# SUPPLIED DATA:
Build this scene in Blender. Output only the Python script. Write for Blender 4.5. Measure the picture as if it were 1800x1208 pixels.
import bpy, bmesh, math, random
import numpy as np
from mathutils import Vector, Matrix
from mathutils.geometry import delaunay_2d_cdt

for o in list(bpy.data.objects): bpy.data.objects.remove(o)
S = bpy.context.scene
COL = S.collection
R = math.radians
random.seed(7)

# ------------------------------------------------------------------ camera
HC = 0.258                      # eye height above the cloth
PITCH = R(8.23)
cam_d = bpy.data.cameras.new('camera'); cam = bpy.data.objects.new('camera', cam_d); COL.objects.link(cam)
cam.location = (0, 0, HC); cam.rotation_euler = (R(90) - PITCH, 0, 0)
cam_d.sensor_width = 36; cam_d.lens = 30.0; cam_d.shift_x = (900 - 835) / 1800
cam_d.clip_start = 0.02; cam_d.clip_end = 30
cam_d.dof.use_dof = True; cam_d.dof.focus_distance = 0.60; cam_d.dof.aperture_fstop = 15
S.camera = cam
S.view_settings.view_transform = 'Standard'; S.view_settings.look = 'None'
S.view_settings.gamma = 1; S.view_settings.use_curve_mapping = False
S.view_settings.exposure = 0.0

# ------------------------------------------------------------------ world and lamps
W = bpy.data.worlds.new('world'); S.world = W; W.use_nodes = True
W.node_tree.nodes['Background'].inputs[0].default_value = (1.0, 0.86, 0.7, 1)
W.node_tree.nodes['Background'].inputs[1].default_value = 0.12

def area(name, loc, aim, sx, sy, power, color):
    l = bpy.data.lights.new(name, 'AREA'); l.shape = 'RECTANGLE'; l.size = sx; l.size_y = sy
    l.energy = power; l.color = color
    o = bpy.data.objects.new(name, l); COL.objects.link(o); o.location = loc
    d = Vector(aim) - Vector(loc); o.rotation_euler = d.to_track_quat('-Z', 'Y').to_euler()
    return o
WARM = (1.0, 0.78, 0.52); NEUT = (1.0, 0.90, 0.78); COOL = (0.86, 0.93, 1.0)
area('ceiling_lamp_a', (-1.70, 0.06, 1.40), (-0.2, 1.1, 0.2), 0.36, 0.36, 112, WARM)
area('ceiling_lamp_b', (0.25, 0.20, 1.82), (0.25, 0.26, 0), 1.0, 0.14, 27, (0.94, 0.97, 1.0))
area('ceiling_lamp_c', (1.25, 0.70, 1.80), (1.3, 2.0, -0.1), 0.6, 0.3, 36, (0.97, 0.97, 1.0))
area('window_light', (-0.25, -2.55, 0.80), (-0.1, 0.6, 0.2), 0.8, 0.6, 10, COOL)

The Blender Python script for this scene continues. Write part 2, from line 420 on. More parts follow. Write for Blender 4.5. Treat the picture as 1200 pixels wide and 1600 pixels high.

# WORK TO DO:
Reproduce every record above exactly as it appears.

# RESULT FOR THIS EXERCISE:
Build this scene in Blender. Output only the Python script. Write for Blender 4.5. Measure the picture as if it were 1800x1208 pixels.
import bpy, bmesh, math, random
import numpy as np
from mathutils import Vector, Matrix
from mathutils.geometry import delaunay_2d_cdt

for o in list(bpy.data.objects): bpy.data.objects.remove(o)
S = bpy.context.scene
COL = S.collection
R = math.radians
random.seed(7)

# ------------------------------------------------------------------ camera
HC = 0.258                      # eye height above the cloth
PITCH = R(8.23)
cam_d = bpy.data.cameras.new('camera'); cam = bpy.data.objects.new('camera', cam_d); COL.objects.link(cam)
cam.location = (0, 0, HC); cam.rotation_euler = (R(90) - PITCH, 0, 0)
cam_d.sensor_width = 36; cam_d.lens = 30.0; cam_d.shift_x = (900 - 835) / 1800
cam_d.clip_start = 0.02; cam_d.clip_end = 30
cam_d.dof.use_dof = True; cam_d.dof.focus_distance = 0.60; cam_d.dof.aperture_fstop = 15
S.camera = cam
S.view_settings.view_transform = 'Standard'; S.view_settings.look = 'None'
S.view_settings.gamma = 1; S.view_settings.use_curve_mapping = False
S.view_settings.exposure = 0.0

# ------------------------------------------------------------------ world and lamps
W = bpy.data.worlds.new('world'); S.world = W; W.use_nodes = True
W.node_tree.nodes['Background'].inputs[0].default_value = (1.0, 0.86, 0.7, 1)
W.node_tree.nodes['Background'].inputs[1].default_value = 0.12

def area(name, loc, aim, sx, sy, power, color):
    l = bpy.data.lights.new(name, 'AREA'); l.shape = 'RECTANGLE'; l.size = sx; l.size_y = sy
    l.energy = power; l.color = color
    o = bpy.data.objects.new(name, l); COL.objects.link(o); o.location = loc
    d = Vector(aim) - Vector(loc); o.rotation_euler = d.to_track_quat('-Z', 'Y').to_euler()
    return o
WARM = (1.0, 0.78, 0.52); NEUT = (1.0, 0.90, 0.78); COOL = (0.86, 0.93, 1.0)
area('ceiling_lamp_a', (-1.70, 0.06, 1.40), (-0.2, 1.1, 0.2), 0.36, 0.36, 112, WARM)
area('ceiling_lamp_b', (0.25, 0.20, 1.82), (0.25, 0.26, 0), 1.0, 0.14, 27, (0.94, 0.97, 1.0))
area('ceiling_lamp_c', (1.25, 0.70, 1.80), (1.3, 2.0, -0.1), 0.6, 0.3, 36, (0.97, 0.97, 1.0))
area('window_light', (-0.25, -2.55, 0.80), (-0.1, 0.6, 0.2), 0.8, 0.6, 10, COOL)

The Blender Python script for this scene continues. Write part 2, from line 420 on. More parts follow. Write for Blender 4.5. Treat the picture as 1200 pixels wide and 1600 pixels high.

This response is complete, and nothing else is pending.